The escalating trade war is another headwind. Tit-for-tat tariffs are undermining corporate mega-deals across the board. Qualcomm has taken some of the worst hits.

The Trump administration this year blocked Singapore-based chipmaker Broadcom (NSDQ: AVGO) from buying rival Qualcomm, a merger both companies wanted.

The White House expressed concern that a Broadcom-Qualcomm merger would tilt the semiconductor playing field in favor of China, which the Trump administration is increasingly holding up as the international boogeyman.

Washington’s action to block the $117 billion marriage of the two chipmakers is exacerbating geopolitical tensions. Broadcom isn’t based in China. However, China and its Asian neighbor Singapore have nurtured close relations. The fear is that China exerts growing influence on Singapore and the region, which would give the Middle Kingdom too much sway over the combined companies.

Regardless, the decision was a serious blow to Qualcomm and the news initially clobbered the stock.
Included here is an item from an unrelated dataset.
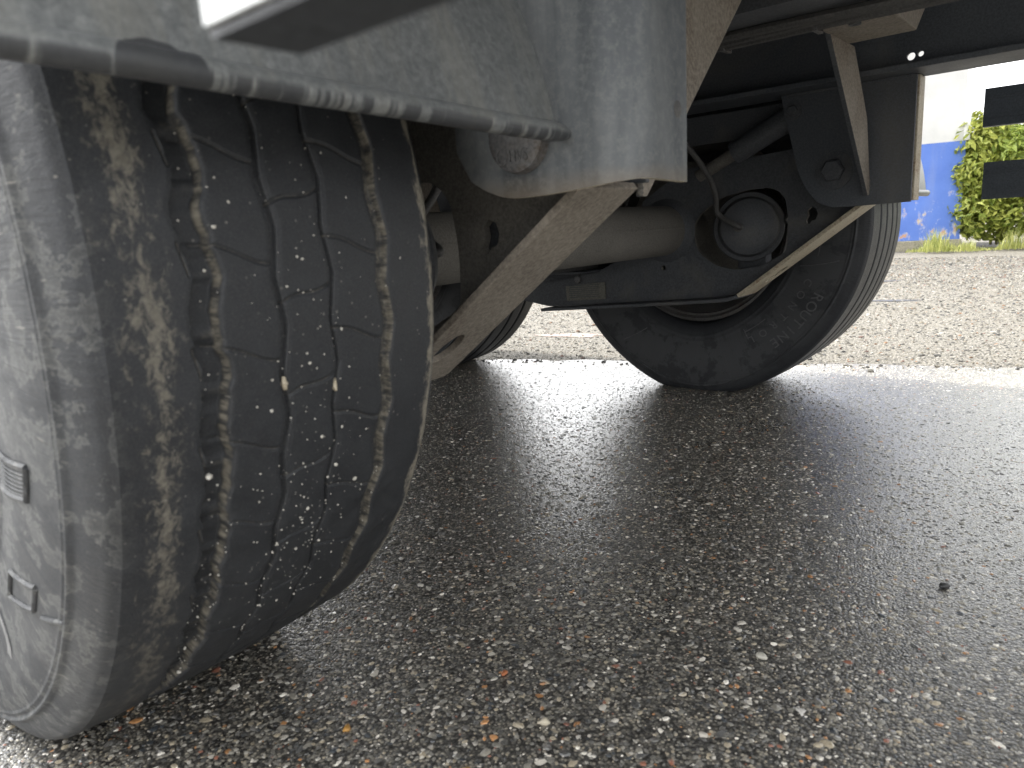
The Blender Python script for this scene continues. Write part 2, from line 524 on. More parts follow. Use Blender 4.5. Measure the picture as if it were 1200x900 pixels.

Qualcomm Our Overall Stock Outlook For 2019

Another powerful long-term headwind for Qualcomm is the contraction of the smartphone market. Sales of smartphones were hot for many years, which in turn filled Qualcomm’s coffers with revenue and earnings.

But as the chart shows, the smartphone market is becoming saturated and sales of these devices are declining:

Qualcomm's performance is largely tied to smartphones

Gartner recently reported the first ever decline in smartphone sales since the research firm started tracking these statistics in 2004.

Overall Qualcomm Forecast And Prediction For 2019

Future growth projections don’t bode well for Qualcomm. The average analyst expectation on the low side is that earnings per share (EPS) will come in at $3.54 in full-year 2018, compared to $4.28 in 2017, and EPS will come in at $3.53 in 2019.

Our verdict on Qualcomm: avoid the stock. There are better places to put your money.

If you own the stock, now’s a good time to sell it, as the technology sector as a whole comes under pressure due to waning corporate profits, trade war angst, and fears about overvaluation.

Qualcomm hasn’t been able to prosper when times are good; the firm certainly doesn’t have the wherewithal to weather the storms that are coming.